Para as pessoas entenderam a raízes que levaram a esse genocídio, a Bélgica administrou e explorou o país até os anos 1960, quando Ruanda declarou independência. Sem um poder único central, as etnias tutsi e hutú, que eram inimigas e rivais históricas, mesmo antes da colonização, e nunca foram feitas para conviverem em um país único, nem foram preparadas para isso, durante décadas de dominação europeia, literalmente começaram a ser matar. Foram décadas de conflitos, golpes de estado, perseguição, tortura e morte, envolvendo principalmente as etnias dominantes (tutsi e hutú), que culminaram na Guerra Civil de Ruanda 1990-1993. Apenas meses após a assinatura do tratado que encerrou a guerra civil, o presidente Habyarimana foi assassinado em um atentado, o que levou ao genocídio. Em apenas quatro meses a maioria hutú, que compunha a elite do país e financiava diversas milícias, trucidou mais de 800.000 tutsis, principalmente na base de porrete, facão e machadinha. E esses 800.000 são apenas os números oficiais reconhecidos, porque diversos estudos indicam que muito mais de um milhão de pessoas foram mortas, da forma mais truculenta e violenta possível, e com requintes de crueldade. Isso tudo porque monarcas colonialistas europeus resolveram que o território de Ruanda seria uma colônia belga, sem considerar, um segundo que fosse, as características e peculiaridades dos povos da região.

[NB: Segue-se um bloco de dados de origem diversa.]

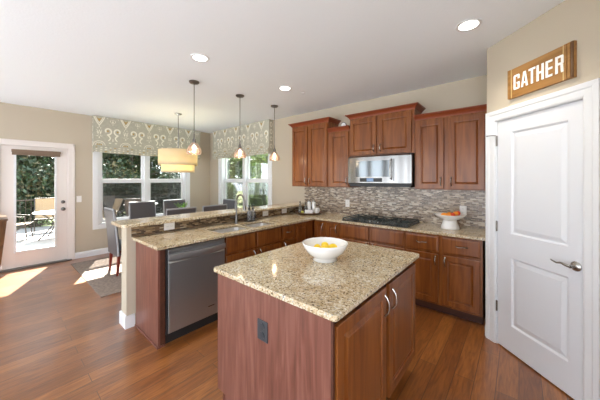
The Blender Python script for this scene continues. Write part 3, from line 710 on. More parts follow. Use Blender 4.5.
# doors facing +X : build in sub frame rotated 90 (local x -> +Y)
for (a, b_, hy) in ((-0.570, -0.012, -0.045), (0.035, 0.565, 0.075)):
    mb = MB(); fr_ = 0.06; tk = 0.02; z0, z1 = 0.135, 0.845; x0 = 0.4405
    rings = [(0.0, -tk + 0.004), (0.004, -tk), (fr_, -tk), (fr_ + 0.003, -tk + 0.008), (fr_ + 0.009, -tk + 0.010), (fr_ + 0.034, -tk + 0.003), (fr_ + 0.036, -tk + 0.001)]
    mb.panel(a, b_, z0, z1, rings, T=lambda p: Vector((x0 - p.y, p.x, p.z)), back=0)
    d = obj('door', mb, 'cherry', t)
    h = MB(); pull(h, 0, 0, 0, 0.125, True, 0.026, 0.8); h.xf(Matrix.Translation((x0 + tk, hy, 0.745)) @ Matrix.Rotation(R90, 4, 'Z')); obj('handle', h, 'nickel', d, smooth=True)
mb = MB(); mb.box(-0.041, 0.041, -0.006, 0, -0.056, 0.056)
op = obj('outlet', mb.xf(Matrix.Translation((-0.006, -0.593, 0.665))), 'outlet_grey', t, 0.002, label='slate grey outlet plate')
for s in (-1, 1):
    mb = MB(); mb.lathe([(0, 0), (0.018, 0), (0.018, 0.003), (0, 0.003)], seg=20); mb.box(-0.008, -0.006, -0.009, 0.003, 0.003, 0.0034); mb.box(0.006, 0.008, -0.009, 0.003, 0.003, 0.0034)
    mb.xf(Matrix.Translation((-0.006, -0.599, 0.665 + s * 0.024)) @ Matrix.Rotation(R90, 4, 'X')); obj('socket', mb, 'outlet_grey2', op)
mb = MB(); x0, x1, y0, y1, c = -1.558, -0.596, 0.942, 2.172, 0.012
mb.prism([(x0 + c, y0), (x1 - c, y0), (x1, y0 + c), (x1, y1 - c), (x1 - c, y1), (x0 + c, y1), (x0, y1 - c), (x0, y0 + c)], H, 0.915)
obj('island_countertop', mb, 'granite', None, 0.005, label='rectangular speckled granite slab on the kitchen island under the lemon bowl', category='countertop')

# ------------------------------------------------------------------ outlets
def outlet(loc, rz, label, horiz=False, sw=False):
    t = thing('light_switch' if sw else 'wall_outlet', loc, rz, label, 'switch' if sw else 'outlet', None if sw else 'white wall outlets')
    w, h = (0.115, 0.075) if horiz else (0.075, 0.12)
    obj('plate', MB().box(-w / 2, w / 2, -0.006, 0, -h / 2, h / 2), 'outlet_white', t, 0.002)
    if sw:
        obj('rocker', MB().box(-0.014, 0.014, -0.010, -0.006, -0.032, 0.032), 'outlet_white', t, 0.001)
    else:
        for s in (-1, 1):
            cx, cz = (s * 0.022, 0) if horiz else (0, s * 0.022)
            mb = MB(); mb.box(cx - 0.015, cx + 0.015, -0.0075, -0.006, cz - 0.013, cz + 0.013); mb.box(cx - 0.007, cx - 0.005, -0.0078, -0.0075, cz - 0.005, cz + 0.006, 1); mb.box(cx + 0.005, cx + 0.007, -0.0078, -0.0075, cz - 0.005, cz + 0.006, 1)
            obj('socket', mb, ['outlet_white', 'slot'], t)
yt = YB - 0.0115
outlet((-2.163, yt, 1.105), 0, 'white outlet on the tile just left of the cooktop')
outlet((-0.53, yt, 1.11), 0, 'white outlet on the tile behind the fruit stand')
outlet((-3.0015, 1.275, 0.972), R90, 'horizontal outlet in the brown tile strip above the dishwasher', True)
outlet((-3.0015, 2.72, 0.972), R90, 'horizontal outlet on brown tile strip immediately right of the soap caddy', True)
outlet((-3.0015, 3.14, 0.972), R90, 'horizontal outlet on brown tile strip nearest the round tray', True)
outlet((XL + 0.0005, 1.05, 1.126), R90, 'white light switch on beige wall between patio door and window', False, True)

# ------------------------------------------------------------------ sign
t = bpy.data.objects.new('wall_sign', None); COL.objects.link(t); t.matrix_world = pantry_m @ Matrix.Translation((0.254, 0, 2.184)) @ Matrix.Diagonal((1.01, 1, 0.945, 1))
t['label'] = 'honey-coloured wooden sign reading GATHER above the white pantry door'; t['category'] = 'sign'
obj('board', MB().box(0, 0.492, -0.022, -0.001, 0, 0.258), 'sign_wood', t, 0.001)
for a, b_ in ((0.0, 0.022), (0.435, 0.452), (0.456, 0.474), (0.4765, 0.4915)):
    obj('batten', MB().box(a, b_, -0.029, -0.022, 0.001, 0.257), 'sign_wood' if a < 0.47 else 'sign_edge', t, 0.001)
obj('routed_line', MB().box(0.026, 0.034, -0.0232, -0.022, 0.0, 0.258), 'sign_line', t)
obj('routed_line', MB().box(0.424, 0.431, -0.0232, -0.022, 0.0, 0.258), 'sign_line', t)
mb = MB(); LW, LH, ST, GAP = 0.054, 0.128, 0.017, 0.0125
def stroke(ox, pts): mb.prism([(ox + x, z) for x, z in pts], 0, 0.002, T=lambda p: Vector((p.x, -0.0225 - p.z, 0.066 + p.y)))
def rect(ox, a, b, c, d): stroke(ox, [(a, c), (b, c), (b, d), (a, d)])
def letter(ch, ox):
    w, h, t_ = LW, LH, ST; c = 0.008
    if ch == 'G':
        stroke(ox, [(0, c), (t_, c), (t_, h - c), (0, h - c)]); stroke(ox, [(0, h - c), (t_, h - c - 0.001), (t_, h - t_), (w - t_, h - t_), (w, h - c), (w - c, h), (c, h)][::-1])
        stroke(ox, [(c, 0), (w - c, 0), (w, c), (w - t_, t_), (t_, t_), (0, c)]); rect(ox, w - t_, w, c, h * 0.48); rect(ox, w - t_, w, h * 0.70, h - c); rect(ox, w * 0.52, w - t_, h * 0.48 - t_ * 0.8, h * 0.48)
    elif ch == 'A':
        q = w + 0.004
        stroke(ox, [(0, 0), (t_, 0), (q / 2 + 0.002, h), (q / 2 - t_ * 0.62, h)]); stroke(ox, [(q - t_, 0), (q, 0), (q / 2 + t_ * 0.62, h), (q / 2 - 0.002, h)]); rect(ox, t_ * 0.8, q - t_ * 0.8, h * 0.22, h * 0.22 + t_ * 0.8)
    elif ch == 'T': rect(ox, 0, w, h - t_, h); rect(ox, w / 2 - t_ / 2, w / 2 + t_ / 2, 0, h - t_)
    elif ch == 'H': rect(ox, 0, t_, 0, h); rect(ox, w - t_, w, 0, h); rect(ox, t_, w - t_, h / 2 - t_ / 2, h / 2 + t_ / 2)
    elif ch == 'E':
        rect(ox, 0, t_, 0, h)
        for z in (0, h / 2 - t_ / 2, h - t_): rect(ox, t_, w * 0.88, z, z + t_)
    elif ch == 'R':
        rect(ox, 0, t_, 0, h); rect(ox, t_, w - c, h - t_, h); rect(ox, t_, w - c, h * 0.46, h * 0.46 + t_); stroke(ox, [(w - t_, h * 0.46 + 0.004), (w - c, h * 0.46), (w, h * 0.46 + c), (w, h - c), (w - c, h), (w - t_, h - 0.004)])
        stroke(ox, [(w - t_, 0), (w, 0), (w - 0.004, h * 0.46), (w - t_ - 0.004, h * 0.46)])
ox = 0.052
for ch_ in 'GATHER': letter(ch_, ox); ox += LW + GAP - (0.004 if ch_ in 'AT' else 0)
lo = obj('lettering', mb, 'white_paint', t); lo['label'] = 'white letters reading GATHER'

# ------------------------------------------------------------------ lights in the room
def downlight(x, y, label, group='recessed ceiling lights'):
    t = thing('recessed_light', (x, y, CEIL), 0, label, 'ceiling light', group)
    mb = MB(); mb.lathe([(0.068, 0.0), (0.068, -0.004), (0.088, -0.006), (0.092, -0.001), (0.092, 0.0)], seg=36, closed=True); obj('trim_ring', mb, 'trim', t, smooth=True)
    mb = MB(); mb.lathe([(0, -0.003), (0.068, -0.003), (0.068, -0.0005), (0, -0.0005)], seg=36); obj('lens', mb, 'can_glow', t)
    ld = bpy.data.lights.new('downlight_lamp', 'SPOT'); ld.energy = 26; ld.spot_size = R(125); ld.spot_blend = 0.8; ld.shadow_soft_size = 0.06; ld.color = (1, 0.93, 0.82)
    lo = bpy.data.objects.new('downlight_lamp', ld); COL.objects.link(lo); lo.parent = t; lo.location = (0, 0, -0.02)
downlight(-0.31, 2.475, 'recessed ceiling light nearest the pantry door and sign')
downlight(-2.495, 1.365, 'recessed ceiling light nearest the dishwasher end pendant')
downlight(-2.44, 2.57, 'recessed ceiling light nearest the tall left wall cabinet')
def pendant(y, label):
    t = thing('pendant_light', (-3.16, y, CEIL), 0, label, 'pendant light', 'glass pendants over the bar')
    mb = MB(); mb.lathe([(0, 0), (0.062, 0), (0.062, -0.012), (0.05, -0.024), (0.01, -0.03), (0, -0.03)], seg=28); obj('canopy', mb, 'dark_nickel', t, smooth=True)
    obj('rod', MB().tube([(0, 0, -0.02), (0, 0, -0.735)], 0.0042, 8), 'dark_nickel', t, smooth=True)
    mb = MB(); mb.lathe([(0, -0.66), (0.007, -0.665), (0.009, -0.72), (0.012, -0.725), (0.022, -0.74), (0.024, -0.775), (0.018, -0.79), (0, -0.79)], seg=20); obj('socket', mb, 'dark_nickel', t, smooth=True)
    mb = MB(); o_ = [(0.026, -0.775), (0.04, -0.792), (0.062, -0.82), (0.082, -0.855), (0.09, -0.885), (0.088, -0.91), (0.082, -0.925)]
    mb.lathe(o_ + [(r - 0.003, z - 0.0) for r, z in o_[::-1]], seg=36, closed=True); obj('glass_shade', mb, 'pendant_glass', t, smooth='all')
    mb = MB(); mb.ball((0, 0, -0.845), 0.026, 16, sz=1.25); mb.lathe([(0, -0.79), (0.013, -0.79), (0.013, -0.825), (0, -0.825)], seg=12); obj('bulb', mb, 'bulb', t, smooth='all')
    ld = bpy.data.lights.new('pendant_lamp', 'POINT'); ld.energy = 1.2; ld.shadow_soft_size = 0.03; ld.color = (1, 0.8, 0.55)
    lo = bpy.data.objects.new('pendant_lamp', ld); COL.objects.link(lo); lo.parent = t; lo.location = (0, 0, -0.90)
pendant(1.65, 'glass pendant over the bar nearest the dishwasher')
pendant(2.36, 'middle glass pendant over the bar, above the sink')
pendant(3.07, 'glass pendant over the bar nearest the cherry wall cabinets')
t = thing('drum_chandelier', (-4.93, 2.26, CEIL), 0, 'two-tier cream linen drum chandelier hanging over the dining table', 'chandelier')
mb = MB(); mb.lathe([(0, 0), (0.065, 0), (0.065, -0.015), (0.02, -0.03), (0, -0.03)], seg=28); obj('canopy', mb, 'steel', t, smooth=True)
obj('rod', MB().tube([(0, 0, -0.02), (0, 0, -0.80)], 0.008, 8), 'steel', t, smooth=True)
for nm, r, za, zb in (('upper_shade', 0.338, -0.70, -0.975), ('lower_shade', 0.286, -0.96, -1.105)):
    mb = MB(); mb.lathe([(r, za), (r, zb), (r - 0.004, zb), (r - 0.004, za)], seg=48, closed=True); sh = obj(nm, mb, 'shade', t, smooth=True)
    for zz in (za, zb):
        mb = MB(); mb.lathe([(r + 0.001, zz - 0.006), (r + 0.003, zz), (r + 0.001, zz + 0.006), (r - 0.005, zz + 0.006), (r - 0.005, zz - 0.006)], seg=48, closed=True); obj('hem', mb, 'shade', sh, smooth=True)
mb = MB(); mb.lathe([(0, -1.10), (0.281, -1.10), (0.281, -1.095), (0, -1.095)], seg=48); obj('diffuser', mb, 'shade', t)
mb = MB(); mb.box(-0.333, 0.333, -0.006, 0.006, -0.965, -0.955); mb.box(-0.006, 0.006, -0.333, 0.333, -0.965, -0.955); obj('spider', mb, 'steel', t)
for k in range(3):
    a = k * 2 * pi / 3; ld = bpy.data.lights.new('drum_lamp', 'POINT'); ld.energy = 2.0; ld.shadow_soft_size = 0.05; ld.color = (1, 0.9, 0.68)
    lo = bpy.data.objects.new('drum_lamp', ld); COL.objects.link(lo); lo.parent = t; lo.location = (0.12 * cos(a), 0.12 * sin(a), -1.02)
mb = MB(); mb.lathe([(0, 0), (0.03, 0), (0.03, -0.006), (0.012, -0.012), (0, -0.012)], seg=16); o = obj('ceiling_sensor', mb, 'trim', None, label='tiny white ceiling sensor right of the far recessed light', category='sensor'); o.location = (-2.37, 2.88, CEIL)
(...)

Basta considerar, que aquilo que se vê hoje na Ucrânia e que o que ocorreu na antiga Yugoslávia desmembrada em meados dos anos 90 (apenas alguns anos após o Genocídio de Ruanda), é uma realidade diária na África. Mas quando o conflito ocorre na Europa é diferente, porque são "brancos matando brancos", tudo é muito noticiado, todo mundo fica sabendo, os países interveem direta ou indiretamente. Agora quando é na África "são apenas alguns negrinhos se matando, o que não tem a menor importância".
E esse problema do colonialismo não é apenas uma questão africana. Até hoje, Índia e Paquistão, que até 1947 compunham "as Índias", pertencentes à coroa britânica, vivem em um estado de quase guerra declarada, por conta de disputas territoriais envolvendo a região da Caxemira. E eu digo quase, porque em três oportunidades os dois países chegaram às vias de fato: na Primeira Guerra da Caxemira em 1947, na Segunda Guerra da Caxemira em 1969, e mais recentemente no Conflito de Kargil em 1999. Essa questão da Caxemira é um reflexo direto da colonização britânica, mas principalmente da forma conflituosa, repentina e muito violenta, como o Reino Unido gerenciou a independência das "Índias", com a criação de um estado hindu (Índia) e um estado muçulmano (Paquistão). O que ocorreu nesse processo foi um verdadeiro, banho de sangue, em que literalmente, vizinho matava vizinho. Para quem quiser saber mais eu recomendo muito a leitura do livro
"Essa Noite a Liberdade" de Dominique Lapierre e Larry Collins. No caso da China, mantendo a discussão na região asiática, basta ver a forma como os EUA encaram a competição contra o colosso chinês, no campo econômico. Para os norte-americanos, a livre concorrência e o livre comércio só são válidos quando eles dão as cartas, e quando levam grande vantagem. Nisso é interessante notar, que os norte-americanos nunca foram uma potência colonial na acepção histórica da expressão, mas herdaram esse pensamento dos seus colonizadores ingleses, e se acham e atuam hoje como a "polícia do mundo", os detentores do "monopólio da virtude e da liberdade", bem como os "guardiões e regentes da civilização ocidental judaico-cristã".
E para não dizer que os efeitos do colonialismo e a forma colonial de enxergar o mundo não chega até nós, brasileiros, basta lembrar o recente episódio em que o CEO do Carrefour difamou de forma ilegal e muito irresponsável, não apenas a carne brasileira mas de todo o Mercosul, bem como os grandes esforços franceses em nível estatal para barrar o acordo do Mercosul com a União Europeia, para proteger os interesses de meia dúzia de agricultores franceses. No mesmo sentido, vale destacar as iniciativas e ameaças do boquirroto e falastrão presidente recém eleito Donald Trump de taxar em até 100% os produtos oriundos dos países que formam os BRICS, caso eles adotem uma moeda única para transações comerciais internas em substituição ao dólar.
Por fim, não custa lembrar a lapidar frase "Tudo deve mudar para que tudo fique como está" do excelente romance "Il Gatopardo" do celebre escritor italiano Giuseppe Tomasi di Lampedusa, que trata, ente outras coisas do "Risorgimento", que foi o processo de unificação italiana, quando os reinos e principados perderam influência em prol da criação da Itália moderna. Essa é outra obra que tem inclusive filme de 1963 (até o eterno Trinity, Terence Hill, está no elenco, os mais "vividos" entenderão), e que eu também indico muito.
Um forte abraço e boias jogatinas natalinas!